### Task description
In the entries, find all lines that hold the word "from" and copy them.

Entries with scene source code
┌────────

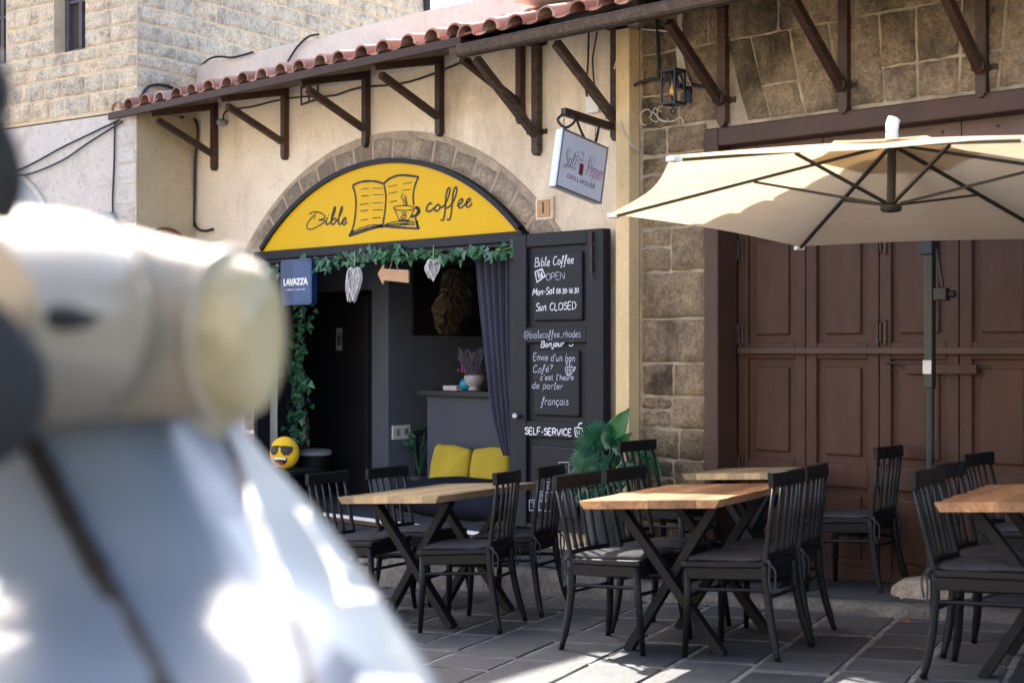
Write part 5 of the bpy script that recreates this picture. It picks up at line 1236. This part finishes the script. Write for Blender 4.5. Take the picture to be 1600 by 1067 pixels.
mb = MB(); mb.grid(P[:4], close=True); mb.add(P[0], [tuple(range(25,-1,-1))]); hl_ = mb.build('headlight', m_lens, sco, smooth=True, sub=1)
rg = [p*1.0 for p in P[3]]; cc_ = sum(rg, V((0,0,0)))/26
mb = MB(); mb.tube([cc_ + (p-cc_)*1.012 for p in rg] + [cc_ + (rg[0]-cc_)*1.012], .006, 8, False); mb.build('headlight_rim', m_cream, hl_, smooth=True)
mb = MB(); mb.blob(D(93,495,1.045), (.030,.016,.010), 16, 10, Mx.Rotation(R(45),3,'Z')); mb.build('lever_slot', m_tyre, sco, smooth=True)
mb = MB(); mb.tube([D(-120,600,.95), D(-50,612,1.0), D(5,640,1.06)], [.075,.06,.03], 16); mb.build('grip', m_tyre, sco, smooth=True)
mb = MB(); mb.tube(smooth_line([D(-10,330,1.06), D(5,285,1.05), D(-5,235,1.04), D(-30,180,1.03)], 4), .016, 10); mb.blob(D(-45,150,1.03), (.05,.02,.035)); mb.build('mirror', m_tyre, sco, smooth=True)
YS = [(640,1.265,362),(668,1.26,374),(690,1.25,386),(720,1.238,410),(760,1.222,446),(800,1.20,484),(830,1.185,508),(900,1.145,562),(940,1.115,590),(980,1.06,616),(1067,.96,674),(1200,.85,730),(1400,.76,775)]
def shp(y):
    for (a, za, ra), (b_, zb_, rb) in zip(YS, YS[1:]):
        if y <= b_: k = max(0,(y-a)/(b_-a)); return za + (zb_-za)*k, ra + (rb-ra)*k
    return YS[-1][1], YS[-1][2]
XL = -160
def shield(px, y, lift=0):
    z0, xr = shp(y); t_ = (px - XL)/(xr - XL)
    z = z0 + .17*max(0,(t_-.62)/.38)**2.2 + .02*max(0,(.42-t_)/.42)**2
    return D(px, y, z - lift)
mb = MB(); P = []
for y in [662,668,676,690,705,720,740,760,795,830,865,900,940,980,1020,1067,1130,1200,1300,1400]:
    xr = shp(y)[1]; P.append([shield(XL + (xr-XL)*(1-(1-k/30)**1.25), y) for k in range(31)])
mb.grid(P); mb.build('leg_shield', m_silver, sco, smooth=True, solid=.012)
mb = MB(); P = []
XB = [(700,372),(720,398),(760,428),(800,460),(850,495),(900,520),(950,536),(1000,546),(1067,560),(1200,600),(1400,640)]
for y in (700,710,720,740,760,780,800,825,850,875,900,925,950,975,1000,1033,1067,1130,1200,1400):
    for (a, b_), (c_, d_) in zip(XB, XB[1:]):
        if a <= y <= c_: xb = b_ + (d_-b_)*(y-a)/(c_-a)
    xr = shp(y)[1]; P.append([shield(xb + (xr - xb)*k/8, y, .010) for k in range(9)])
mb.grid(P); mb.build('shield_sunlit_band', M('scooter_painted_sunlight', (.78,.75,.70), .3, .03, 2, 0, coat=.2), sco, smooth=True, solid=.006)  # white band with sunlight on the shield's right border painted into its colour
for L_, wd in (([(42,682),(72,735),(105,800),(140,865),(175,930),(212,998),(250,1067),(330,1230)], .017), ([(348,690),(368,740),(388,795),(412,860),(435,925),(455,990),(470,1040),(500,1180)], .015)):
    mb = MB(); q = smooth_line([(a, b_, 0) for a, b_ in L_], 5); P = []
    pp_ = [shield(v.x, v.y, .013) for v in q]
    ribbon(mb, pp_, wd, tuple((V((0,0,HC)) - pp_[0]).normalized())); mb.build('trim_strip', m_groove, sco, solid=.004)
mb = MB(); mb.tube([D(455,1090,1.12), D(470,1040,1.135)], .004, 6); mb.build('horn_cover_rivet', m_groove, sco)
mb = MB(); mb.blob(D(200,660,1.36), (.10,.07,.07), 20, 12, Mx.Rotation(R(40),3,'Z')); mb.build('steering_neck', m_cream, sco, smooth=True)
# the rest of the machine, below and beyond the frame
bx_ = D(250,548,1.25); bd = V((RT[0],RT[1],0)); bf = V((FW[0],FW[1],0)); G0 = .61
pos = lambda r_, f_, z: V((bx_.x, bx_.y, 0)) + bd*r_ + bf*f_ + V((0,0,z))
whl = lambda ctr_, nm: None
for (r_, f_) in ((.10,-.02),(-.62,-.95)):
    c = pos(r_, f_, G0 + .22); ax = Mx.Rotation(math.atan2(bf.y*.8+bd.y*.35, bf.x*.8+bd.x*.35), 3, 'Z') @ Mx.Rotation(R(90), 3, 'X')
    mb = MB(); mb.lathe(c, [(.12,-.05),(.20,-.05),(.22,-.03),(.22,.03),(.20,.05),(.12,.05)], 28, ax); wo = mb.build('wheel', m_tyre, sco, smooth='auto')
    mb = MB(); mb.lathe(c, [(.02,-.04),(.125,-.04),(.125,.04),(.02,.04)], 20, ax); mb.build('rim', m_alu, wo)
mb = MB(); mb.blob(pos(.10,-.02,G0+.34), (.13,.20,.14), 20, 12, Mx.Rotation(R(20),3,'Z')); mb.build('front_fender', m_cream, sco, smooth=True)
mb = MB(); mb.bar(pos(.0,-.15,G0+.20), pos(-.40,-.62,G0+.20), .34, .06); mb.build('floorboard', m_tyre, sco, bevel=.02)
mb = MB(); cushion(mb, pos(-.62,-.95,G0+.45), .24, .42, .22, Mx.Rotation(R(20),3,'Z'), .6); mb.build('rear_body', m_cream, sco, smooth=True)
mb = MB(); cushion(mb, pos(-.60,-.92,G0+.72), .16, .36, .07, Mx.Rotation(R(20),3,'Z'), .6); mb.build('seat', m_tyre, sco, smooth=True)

└────────
┌────────

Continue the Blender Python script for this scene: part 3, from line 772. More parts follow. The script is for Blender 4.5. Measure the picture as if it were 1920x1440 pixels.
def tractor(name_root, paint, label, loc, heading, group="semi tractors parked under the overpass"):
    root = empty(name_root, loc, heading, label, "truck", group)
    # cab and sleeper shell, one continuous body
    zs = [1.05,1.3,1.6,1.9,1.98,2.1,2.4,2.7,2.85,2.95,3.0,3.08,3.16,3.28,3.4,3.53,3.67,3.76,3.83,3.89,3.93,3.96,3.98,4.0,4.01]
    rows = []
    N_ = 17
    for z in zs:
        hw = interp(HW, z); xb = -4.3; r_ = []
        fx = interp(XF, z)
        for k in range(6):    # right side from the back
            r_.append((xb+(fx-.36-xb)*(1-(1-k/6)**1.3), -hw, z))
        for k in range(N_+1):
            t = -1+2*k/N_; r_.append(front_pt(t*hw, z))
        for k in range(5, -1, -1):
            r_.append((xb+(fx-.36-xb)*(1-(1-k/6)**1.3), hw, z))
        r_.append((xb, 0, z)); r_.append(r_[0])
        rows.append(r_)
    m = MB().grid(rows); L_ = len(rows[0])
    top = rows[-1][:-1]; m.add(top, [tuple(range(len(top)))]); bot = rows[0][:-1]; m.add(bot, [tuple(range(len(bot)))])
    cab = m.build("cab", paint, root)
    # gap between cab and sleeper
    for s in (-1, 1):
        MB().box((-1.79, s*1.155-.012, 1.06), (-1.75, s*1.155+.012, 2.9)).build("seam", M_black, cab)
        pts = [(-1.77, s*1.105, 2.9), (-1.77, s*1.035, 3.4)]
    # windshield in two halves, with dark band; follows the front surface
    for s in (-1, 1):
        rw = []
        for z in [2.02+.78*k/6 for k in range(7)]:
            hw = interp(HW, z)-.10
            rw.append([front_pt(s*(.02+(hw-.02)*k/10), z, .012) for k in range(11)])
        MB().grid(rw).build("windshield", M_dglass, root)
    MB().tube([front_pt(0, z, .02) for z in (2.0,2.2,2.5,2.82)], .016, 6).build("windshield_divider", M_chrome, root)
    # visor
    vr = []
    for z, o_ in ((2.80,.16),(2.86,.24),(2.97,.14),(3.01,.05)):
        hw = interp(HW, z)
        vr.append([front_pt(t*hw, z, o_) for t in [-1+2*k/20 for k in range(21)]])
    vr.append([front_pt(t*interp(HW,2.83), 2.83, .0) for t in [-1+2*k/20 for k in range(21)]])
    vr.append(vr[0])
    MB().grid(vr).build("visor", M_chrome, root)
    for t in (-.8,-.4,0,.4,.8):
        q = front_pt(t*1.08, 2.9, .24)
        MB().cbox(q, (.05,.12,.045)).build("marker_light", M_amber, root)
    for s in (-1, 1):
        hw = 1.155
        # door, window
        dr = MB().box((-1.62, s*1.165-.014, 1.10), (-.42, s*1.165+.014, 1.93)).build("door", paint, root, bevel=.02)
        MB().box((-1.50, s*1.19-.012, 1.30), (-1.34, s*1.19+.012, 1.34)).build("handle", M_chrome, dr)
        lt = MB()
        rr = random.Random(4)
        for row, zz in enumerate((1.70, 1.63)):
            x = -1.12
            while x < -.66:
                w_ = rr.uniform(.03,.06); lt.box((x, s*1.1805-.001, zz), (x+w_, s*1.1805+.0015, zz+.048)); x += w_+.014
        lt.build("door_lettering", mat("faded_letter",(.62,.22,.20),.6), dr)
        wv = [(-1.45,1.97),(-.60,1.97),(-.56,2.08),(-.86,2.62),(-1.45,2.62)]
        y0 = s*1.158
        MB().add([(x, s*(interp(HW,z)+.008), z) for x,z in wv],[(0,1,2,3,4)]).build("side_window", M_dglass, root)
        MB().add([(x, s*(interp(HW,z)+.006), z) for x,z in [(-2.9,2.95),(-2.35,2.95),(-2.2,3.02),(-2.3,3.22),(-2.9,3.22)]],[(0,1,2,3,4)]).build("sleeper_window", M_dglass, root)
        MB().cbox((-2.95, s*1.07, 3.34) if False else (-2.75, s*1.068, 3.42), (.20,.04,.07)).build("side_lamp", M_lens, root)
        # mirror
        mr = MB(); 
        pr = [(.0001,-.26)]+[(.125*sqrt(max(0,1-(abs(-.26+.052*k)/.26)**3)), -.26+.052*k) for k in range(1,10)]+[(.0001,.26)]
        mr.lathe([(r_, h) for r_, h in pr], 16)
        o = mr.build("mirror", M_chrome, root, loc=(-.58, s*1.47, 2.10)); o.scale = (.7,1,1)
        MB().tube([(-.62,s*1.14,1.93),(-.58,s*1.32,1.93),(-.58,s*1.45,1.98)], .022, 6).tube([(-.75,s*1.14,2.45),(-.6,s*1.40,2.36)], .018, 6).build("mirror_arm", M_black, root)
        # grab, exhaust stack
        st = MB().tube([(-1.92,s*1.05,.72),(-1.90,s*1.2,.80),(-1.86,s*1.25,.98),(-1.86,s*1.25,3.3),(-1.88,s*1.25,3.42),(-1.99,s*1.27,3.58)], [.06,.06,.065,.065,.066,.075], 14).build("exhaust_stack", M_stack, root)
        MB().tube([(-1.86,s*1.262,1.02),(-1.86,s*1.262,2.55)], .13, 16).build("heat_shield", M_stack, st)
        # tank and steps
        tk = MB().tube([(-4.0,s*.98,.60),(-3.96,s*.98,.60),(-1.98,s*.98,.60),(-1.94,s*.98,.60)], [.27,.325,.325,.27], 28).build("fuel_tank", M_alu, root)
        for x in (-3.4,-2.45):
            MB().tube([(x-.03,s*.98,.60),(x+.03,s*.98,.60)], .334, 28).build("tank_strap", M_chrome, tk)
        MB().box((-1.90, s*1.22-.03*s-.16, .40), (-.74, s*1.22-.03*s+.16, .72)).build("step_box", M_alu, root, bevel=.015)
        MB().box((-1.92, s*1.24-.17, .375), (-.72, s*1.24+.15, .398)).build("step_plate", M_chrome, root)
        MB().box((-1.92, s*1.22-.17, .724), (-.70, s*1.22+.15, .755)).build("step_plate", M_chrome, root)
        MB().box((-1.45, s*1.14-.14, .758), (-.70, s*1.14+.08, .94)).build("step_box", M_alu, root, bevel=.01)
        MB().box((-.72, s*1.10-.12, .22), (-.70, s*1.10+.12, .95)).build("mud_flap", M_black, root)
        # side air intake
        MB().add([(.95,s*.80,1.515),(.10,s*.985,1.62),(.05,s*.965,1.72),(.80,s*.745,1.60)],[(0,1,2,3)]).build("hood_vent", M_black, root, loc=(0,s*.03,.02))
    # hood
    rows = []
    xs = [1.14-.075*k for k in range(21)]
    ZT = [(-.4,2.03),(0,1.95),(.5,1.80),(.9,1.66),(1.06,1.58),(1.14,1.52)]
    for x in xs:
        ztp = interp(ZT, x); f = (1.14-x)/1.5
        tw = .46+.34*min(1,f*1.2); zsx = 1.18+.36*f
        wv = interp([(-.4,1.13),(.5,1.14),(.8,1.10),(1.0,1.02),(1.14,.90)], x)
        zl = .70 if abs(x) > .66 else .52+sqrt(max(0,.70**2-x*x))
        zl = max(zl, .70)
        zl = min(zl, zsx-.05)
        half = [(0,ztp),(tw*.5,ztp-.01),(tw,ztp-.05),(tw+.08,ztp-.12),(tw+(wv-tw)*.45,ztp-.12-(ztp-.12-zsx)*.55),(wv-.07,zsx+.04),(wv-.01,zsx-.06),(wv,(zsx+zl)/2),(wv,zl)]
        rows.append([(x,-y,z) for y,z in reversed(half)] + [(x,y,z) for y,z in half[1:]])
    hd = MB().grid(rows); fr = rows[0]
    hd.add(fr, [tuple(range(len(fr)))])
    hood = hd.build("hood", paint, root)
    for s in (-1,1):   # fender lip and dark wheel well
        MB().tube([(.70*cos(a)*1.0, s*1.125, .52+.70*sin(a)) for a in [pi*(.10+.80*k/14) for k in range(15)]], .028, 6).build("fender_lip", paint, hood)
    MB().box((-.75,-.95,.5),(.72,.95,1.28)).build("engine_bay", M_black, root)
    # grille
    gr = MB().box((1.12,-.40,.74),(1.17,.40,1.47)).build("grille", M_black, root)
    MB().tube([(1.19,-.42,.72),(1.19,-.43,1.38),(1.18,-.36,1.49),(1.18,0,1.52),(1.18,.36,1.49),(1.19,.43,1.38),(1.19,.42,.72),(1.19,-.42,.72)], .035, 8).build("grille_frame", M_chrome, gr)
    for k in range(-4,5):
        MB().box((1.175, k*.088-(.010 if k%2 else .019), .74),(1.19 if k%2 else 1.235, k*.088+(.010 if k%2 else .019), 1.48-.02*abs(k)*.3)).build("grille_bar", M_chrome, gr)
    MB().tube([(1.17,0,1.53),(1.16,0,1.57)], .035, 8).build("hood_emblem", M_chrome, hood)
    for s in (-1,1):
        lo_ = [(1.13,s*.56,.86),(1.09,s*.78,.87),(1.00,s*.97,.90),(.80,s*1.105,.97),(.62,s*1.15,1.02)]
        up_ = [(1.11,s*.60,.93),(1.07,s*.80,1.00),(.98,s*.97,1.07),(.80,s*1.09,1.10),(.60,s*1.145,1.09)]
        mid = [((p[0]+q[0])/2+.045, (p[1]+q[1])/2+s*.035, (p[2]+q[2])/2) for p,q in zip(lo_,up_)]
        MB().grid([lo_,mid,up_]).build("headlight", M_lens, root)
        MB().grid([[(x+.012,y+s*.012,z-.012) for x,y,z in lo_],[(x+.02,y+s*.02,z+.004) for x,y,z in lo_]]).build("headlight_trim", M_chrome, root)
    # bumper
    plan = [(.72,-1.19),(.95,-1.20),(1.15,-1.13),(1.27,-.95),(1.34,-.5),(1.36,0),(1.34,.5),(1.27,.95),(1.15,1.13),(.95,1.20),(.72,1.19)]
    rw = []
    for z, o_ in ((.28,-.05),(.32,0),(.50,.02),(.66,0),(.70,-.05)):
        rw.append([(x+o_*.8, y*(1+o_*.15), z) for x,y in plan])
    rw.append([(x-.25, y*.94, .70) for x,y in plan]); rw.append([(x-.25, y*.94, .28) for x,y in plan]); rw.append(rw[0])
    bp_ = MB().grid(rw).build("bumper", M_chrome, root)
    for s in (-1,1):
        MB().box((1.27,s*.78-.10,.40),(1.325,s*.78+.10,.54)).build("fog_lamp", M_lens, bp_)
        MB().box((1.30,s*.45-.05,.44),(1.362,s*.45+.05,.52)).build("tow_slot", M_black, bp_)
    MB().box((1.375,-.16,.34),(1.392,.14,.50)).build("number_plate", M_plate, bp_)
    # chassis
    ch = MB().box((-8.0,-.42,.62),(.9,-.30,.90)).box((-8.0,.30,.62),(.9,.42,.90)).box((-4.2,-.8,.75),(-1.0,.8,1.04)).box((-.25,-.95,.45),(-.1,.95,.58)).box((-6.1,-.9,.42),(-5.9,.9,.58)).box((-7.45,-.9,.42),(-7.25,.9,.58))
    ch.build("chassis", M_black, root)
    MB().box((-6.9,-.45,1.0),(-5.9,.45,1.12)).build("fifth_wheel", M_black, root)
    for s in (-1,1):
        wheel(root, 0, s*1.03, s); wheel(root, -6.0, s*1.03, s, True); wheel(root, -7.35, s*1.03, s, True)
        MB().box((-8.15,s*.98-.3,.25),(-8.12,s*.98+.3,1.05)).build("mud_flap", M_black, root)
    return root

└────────

### Task response
Continue the Blender Python script for this scene: part 3, from line 772. More parts follow. The script is for Blender 4.5. Measure the picture as if it were 1920x1440 pixels.
        for k in range(6):    # right side from the back